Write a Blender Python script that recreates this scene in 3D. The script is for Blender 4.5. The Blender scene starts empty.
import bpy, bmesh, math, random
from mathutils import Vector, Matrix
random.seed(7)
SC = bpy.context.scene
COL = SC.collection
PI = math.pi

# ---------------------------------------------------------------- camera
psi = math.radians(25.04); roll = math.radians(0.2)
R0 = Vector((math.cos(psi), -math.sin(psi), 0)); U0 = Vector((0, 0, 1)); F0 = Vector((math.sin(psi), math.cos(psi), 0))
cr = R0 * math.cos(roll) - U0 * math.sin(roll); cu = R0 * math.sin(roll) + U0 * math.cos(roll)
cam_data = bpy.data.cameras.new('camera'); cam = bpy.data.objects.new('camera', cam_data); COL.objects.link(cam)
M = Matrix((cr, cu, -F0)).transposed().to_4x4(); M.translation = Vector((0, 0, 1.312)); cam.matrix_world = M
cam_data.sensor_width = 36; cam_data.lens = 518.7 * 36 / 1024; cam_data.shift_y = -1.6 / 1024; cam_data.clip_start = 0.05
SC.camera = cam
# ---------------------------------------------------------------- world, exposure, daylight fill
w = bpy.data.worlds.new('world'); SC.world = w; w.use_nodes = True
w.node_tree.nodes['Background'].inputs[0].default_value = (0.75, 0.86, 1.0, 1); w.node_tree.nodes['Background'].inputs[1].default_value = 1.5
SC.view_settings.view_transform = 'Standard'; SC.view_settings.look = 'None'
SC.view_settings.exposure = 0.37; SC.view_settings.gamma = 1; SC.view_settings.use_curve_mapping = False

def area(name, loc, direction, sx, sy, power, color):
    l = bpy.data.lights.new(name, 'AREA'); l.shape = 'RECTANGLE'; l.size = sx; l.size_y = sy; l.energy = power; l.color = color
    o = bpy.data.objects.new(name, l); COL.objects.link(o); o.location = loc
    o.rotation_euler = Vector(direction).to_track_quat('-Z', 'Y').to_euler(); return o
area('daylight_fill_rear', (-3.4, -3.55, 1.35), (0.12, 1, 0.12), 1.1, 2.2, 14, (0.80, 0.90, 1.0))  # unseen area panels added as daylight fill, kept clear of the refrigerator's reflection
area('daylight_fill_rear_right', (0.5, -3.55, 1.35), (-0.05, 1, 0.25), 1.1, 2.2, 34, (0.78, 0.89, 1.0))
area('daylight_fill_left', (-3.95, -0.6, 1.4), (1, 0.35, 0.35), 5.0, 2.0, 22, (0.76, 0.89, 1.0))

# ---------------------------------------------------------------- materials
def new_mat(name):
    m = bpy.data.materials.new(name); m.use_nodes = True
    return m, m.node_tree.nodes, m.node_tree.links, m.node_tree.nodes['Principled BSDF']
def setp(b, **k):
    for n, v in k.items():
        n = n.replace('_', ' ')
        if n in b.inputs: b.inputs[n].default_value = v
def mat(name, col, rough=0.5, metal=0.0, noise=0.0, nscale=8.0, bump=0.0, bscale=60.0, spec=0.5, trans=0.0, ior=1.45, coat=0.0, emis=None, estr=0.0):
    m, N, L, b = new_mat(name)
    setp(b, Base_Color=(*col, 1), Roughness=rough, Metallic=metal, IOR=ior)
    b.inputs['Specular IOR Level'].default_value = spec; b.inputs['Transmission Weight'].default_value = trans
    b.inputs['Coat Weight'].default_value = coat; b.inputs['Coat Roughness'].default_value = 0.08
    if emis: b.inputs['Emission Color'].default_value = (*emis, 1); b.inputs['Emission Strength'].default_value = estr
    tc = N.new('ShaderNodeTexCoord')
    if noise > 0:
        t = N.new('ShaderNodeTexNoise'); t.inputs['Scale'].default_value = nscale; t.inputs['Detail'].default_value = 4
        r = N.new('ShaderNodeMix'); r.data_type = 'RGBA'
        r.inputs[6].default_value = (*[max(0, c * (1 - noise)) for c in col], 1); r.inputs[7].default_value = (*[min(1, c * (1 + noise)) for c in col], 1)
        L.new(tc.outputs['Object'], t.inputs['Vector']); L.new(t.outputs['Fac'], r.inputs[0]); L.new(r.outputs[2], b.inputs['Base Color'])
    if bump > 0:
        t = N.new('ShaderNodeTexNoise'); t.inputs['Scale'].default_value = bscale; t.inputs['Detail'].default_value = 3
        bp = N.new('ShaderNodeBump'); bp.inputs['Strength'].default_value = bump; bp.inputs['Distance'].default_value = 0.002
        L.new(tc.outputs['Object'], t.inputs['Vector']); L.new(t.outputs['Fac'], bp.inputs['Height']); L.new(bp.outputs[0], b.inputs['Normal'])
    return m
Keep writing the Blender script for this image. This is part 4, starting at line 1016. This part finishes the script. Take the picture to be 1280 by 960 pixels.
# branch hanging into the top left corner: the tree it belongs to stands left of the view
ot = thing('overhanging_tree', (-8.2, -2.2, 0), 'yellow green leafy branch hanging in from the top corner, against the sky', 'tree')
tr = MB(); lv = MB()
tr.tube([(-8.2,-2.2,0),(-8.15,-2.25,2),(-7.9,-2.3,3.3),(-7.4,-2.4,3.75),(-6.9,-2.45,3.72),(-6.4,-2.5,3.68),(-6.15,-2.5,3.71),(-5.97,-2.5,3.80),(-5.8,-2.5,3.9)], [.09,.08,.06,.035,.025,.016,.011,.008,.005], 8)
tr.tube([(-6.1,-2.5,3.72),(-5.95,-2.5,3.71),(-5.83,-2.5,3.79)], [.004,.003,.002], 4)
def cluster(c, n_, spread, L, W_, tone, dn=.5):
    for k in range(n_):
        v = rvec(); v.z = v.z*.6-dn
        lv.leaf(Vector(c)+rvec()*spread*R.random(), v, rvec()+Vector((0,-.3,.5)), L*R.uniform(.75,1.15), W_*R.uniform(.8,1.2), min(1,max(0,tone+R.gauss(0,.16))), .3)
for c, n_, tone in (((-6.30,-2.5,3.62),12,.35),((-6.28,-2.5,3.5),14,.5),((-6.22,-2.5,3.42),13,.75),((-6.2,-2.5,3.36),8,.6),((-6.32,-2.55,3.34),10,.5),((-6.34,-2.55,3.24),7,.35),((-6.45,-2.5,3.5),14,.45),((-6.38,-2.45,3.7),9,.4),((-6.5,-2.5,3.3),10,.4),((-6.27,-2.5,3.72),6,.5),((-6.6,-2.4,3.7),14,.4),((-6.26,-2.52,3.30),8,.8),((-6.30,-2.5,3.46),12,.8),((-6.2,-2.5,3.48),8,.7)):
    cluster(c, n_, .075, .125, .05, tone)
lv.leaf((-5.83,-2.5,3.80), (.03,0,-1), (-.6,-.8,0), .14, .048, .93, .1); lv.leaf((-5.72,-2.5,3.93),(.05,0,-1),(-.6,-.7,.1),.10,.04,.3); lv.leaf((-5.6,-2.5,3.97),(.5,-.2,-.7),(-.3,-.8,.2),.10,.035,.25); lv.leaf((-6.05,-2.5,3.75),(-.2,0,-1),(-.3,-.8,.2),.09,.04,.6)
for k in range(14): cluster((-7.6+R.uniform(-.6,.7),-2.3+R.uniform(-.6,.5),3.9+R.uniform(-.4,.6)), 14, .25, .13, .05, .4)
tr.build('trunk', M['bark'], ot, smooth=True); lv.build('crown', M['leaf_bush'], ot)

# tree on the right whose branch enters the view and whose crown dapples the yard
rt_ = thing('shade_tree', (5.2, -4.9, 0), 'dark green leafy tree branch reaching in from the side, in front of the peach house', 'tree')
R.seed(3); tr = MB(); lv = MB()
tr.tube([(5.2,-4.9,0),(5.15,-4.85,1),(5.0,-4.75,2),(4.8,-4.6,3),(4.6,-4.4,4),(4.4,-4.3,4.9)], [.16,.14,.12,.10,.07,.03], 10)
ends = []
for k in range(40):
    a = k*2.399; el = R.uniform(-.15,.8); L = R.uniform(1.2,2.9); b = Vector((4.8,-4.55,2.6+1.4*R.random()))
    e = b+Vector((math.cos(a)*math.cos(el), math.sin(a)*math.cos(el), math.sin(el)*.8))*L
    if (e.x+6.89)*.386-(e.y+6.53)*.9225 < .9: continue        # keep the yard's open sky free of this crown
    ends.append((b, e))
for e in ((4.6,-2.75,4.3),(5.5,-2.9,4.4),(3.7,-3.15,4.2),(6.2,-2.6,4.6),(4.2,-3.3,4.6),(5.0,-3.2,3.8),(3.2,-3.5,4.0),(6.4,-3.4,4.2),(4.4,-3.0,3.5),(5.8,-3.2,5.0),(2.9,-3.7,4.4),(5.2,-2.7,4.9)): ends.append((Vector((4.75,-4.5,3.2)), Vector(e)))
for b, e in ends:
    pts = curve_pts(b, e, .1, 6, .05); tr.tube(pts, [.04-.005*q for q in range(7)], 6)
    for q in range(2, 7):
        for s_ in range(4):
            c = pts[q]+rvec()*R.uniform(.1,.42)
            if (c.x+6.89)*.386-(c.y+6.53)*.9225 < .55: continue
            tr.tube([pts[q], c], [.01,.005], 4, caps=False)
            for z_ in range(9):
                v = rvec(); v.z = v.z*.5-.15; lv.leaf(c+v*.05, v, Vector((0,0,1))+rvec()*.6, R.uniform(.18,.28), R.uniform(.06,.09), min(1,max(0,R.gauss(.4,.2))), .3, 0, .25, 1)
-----
#### What you have to do:
Look above and repeat, character for character, the lines from the first one to the line with "SC.view_settings.exposure = 0.37;", counting both.

#### Output of the exercise:
Write a Blender Python script that recreates this scene in 3D. The script is for Blender 4.5. The Blender scene starts empty.
import bpy, bmesh, math, random
from mathutils import Vector, Matrix
random.seed(7)
SC = bpy.context.scene
COL = SC.collection
PI = math.pi

# ---------------------------------------------------------------- camera
psi = math.radians(25.04); roll = math.radians(0.2)
R0 = Vector((math.cos(psi), -math.sin(psi), 0)); U0 = Vector((0, 0, 1)); F0 = Vector((math.sin(psi), math.cos(psi), 0))
cr = R0 * math.cos(roll) - U0 * math.sin(roll); cu = R0 * math.sin(roll) + U0 * math.cos(roll)
cam_data = bpy.data.cameras.new('camera'); cam = bpy.data.objects.new('camera', cam_data); COL.objects.link(cam)
M = Matrix((cr, cu, -F0)).transposed().to_4x4(); M.translation = Vector((0, 0, 1.312)); cam.matrix_world = M
cam_data.sensor_width = 36; cam_data.lens = 518.7 * 36 / 1024; cam_data.shift_y = -1.6 / 1024; cam_data.clip_start = 0.05
SC.camera = cam
# ---------------------------------------------------------------- world, exposure, daylight fill
w = bpy.data.worlds.new('world'); SC.world = w; w.use_nodes = True
w.node_tree.nodes['Background'].inputs[0].default_value = (0.75, 0.86, 1.0, 1); w.node_tree.nodes['Background'].inputs[1].default_value = 1.5
SC.view_settings.view_transform = 'Standard'; SC.view_settings.look = 'None'
SC.view_settings.exposure = 0.37; SC.view_settings.gamma = 1; SC.view_settings.use_curve_mapping = False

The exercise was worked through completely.